Trzecim i najlepszym rozwiązaniem jest zabranie po prostu psa ze sobą! W naszym przekonaniu z resztą jest to jedyna opcja. Jeśli jesteś odpowiedzialnym człowiekiem, to nad tym co zrobisz z psem podczas wakacji, zastanawiasz się ZA NIM wprowadzisz go do swojej rodziny! Pies to nie rzecz, ma dokładnie takie same emocje i uczucia jak człowiek, a raczej dwu – trzyletnie dziecko. Różnica polega na tym, że małemu dziecku możesz próbować coś wytłumaczyć, pies Cię nie zrozumie. Tak więc jeśli NA PRAWDĘ kochasz swojego psa, na wakacje pojedziecie razem.

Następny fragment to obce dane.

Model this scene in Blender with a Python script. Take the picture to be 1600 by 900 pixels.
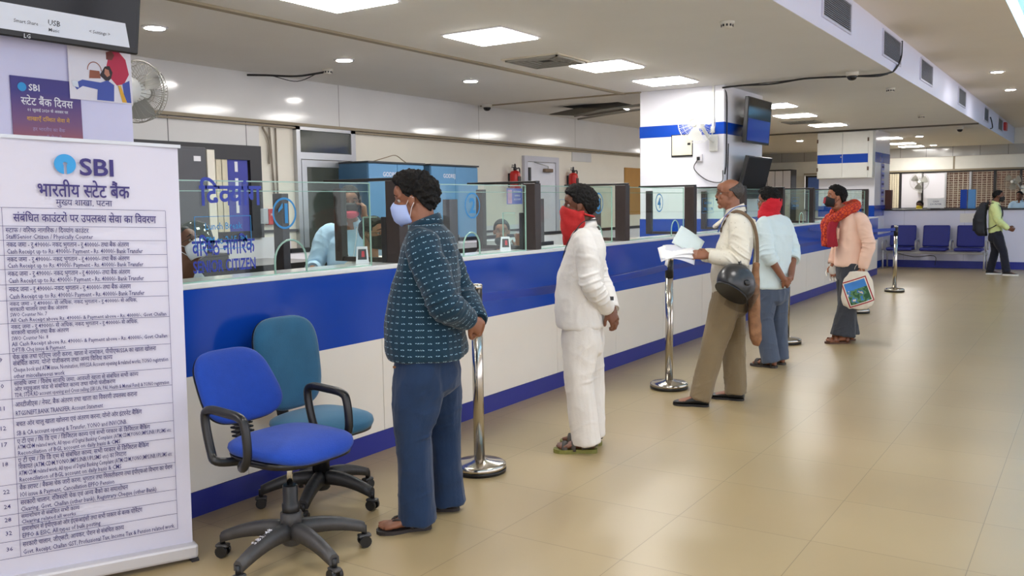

W chwili obecnej bardzo wiele zmieniło się na korzyść jeśli chodzi o możliwości spędzania urlopu z psem; w większości pensjonatów (nie mówiąc już o kempingach czy polach namiotowych) można przebywać z psem, a nawet wchodzić do restauracji czy kawiarni, gdzie miska z czystą wodą dla pupila jest już stałym elementem wyposażenia. Nie ma też żadnego problemu z przejazdem, jakikolwiek środek transportu wybierzecie; poniżej udostępniamy link dotyczący zasad przewożenia zwierząt i drugi o przepisach Sanepidu na temat wchodzenia z psem do restauracji, lub sklepu spożywczego. Większość sytuacji związanych ze wspólnym, wakacyjnym wyjazdem wymaga od nas jako właścicieli psa: kagańca, smyczy, aktualnych szczepień – to chyba nie jest zbyt wiele?
Zapytacie może: „a co z wyjazdami w dalekie podróże, na egzotyczne wyspy?”. Jak to co, to proste – mamy pieniądze jedziemy z psem, nie mamy zostajemy w kraju! Z psem.